Dinamik Toplumlarda Uluslararası Yönetim Geliştirme Derneği (CEEMAN) tarafından, "Güneydoğu Avrupa İş Dünyasının Günümüz ve Geleceğe Dönük İhtiyaçları ve Yönetici Eğitimi Yansımaları Forumu", İzmir Ekonomi Üniversitesi (İEÜ) evsahipliğinde düzenlendi. Forumun misafiri olan Özince, "Bölgenin Makro-Mikroekonomik ve Sosyal Perspektifi" başlıklı bir konuşma yaptı. Forumu, CEEMAN Başkanı Danica Purg ve İEÜ Rektörü Prof. Dr. Oğuz Esen açtı. Ülkelerin şirketler gibi iyi yönetilmesi gerektiğini, Türkiye'nin yeni bir hikâyeye ihtiyacı olduğunu belirten Yönetim Kurulu Başkanı Özince, "Türkiye, genç işsizlikte başarılı olamayan ülkelerden bir tanesi. Öyle durduk yere ekonomilerde mucizeler olmaz. Refah ve istihdam yönünde ekonomi insanlara dokunuyorsa iyidir. Türk Lirası'nın değer kaybından daha önemlisi, döviz hesaplarına olan rağbet arttı. Bunların toplam mevduat içindeki oranında artış oldu. Bu da istikrarla ilgili kaygılarından olmuş olabilir." dedi.

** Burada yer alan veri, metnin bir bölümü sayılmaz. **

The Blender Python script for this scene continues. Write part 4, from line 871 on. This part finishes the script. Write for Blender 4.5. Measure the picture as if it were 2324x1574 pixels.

'İSTİKRARSIZLIK ORTAMI BİR AN ÖNCE SONA ERMELİ'
Türkiye'de özellikle istikrarsızlık ortamının bir an önce sona ermesi gerektiğini vurgulayan Özince, şunları ifade etti: "Parasal, finansal demiyorum, sosyal, siyasal, hukuksal, devletin çalışması açısından Türkiye'nin istikrarsız bir yer olmadığını kendimize ve dünyaya anlatmamız gerekir. Bizimki gibi ülkelerde piyasalar sığ. Bir miktar terse hareketler olduğunda aktif değerlerimiz, kendi ülkemizin parası bile değer yitirebiliyor. Dolayısıyla iyi yönetilirse istikrarın faydalarını yıllarca gördük. Birçok unsurlar açısından güvenin oluşturulması gerekir."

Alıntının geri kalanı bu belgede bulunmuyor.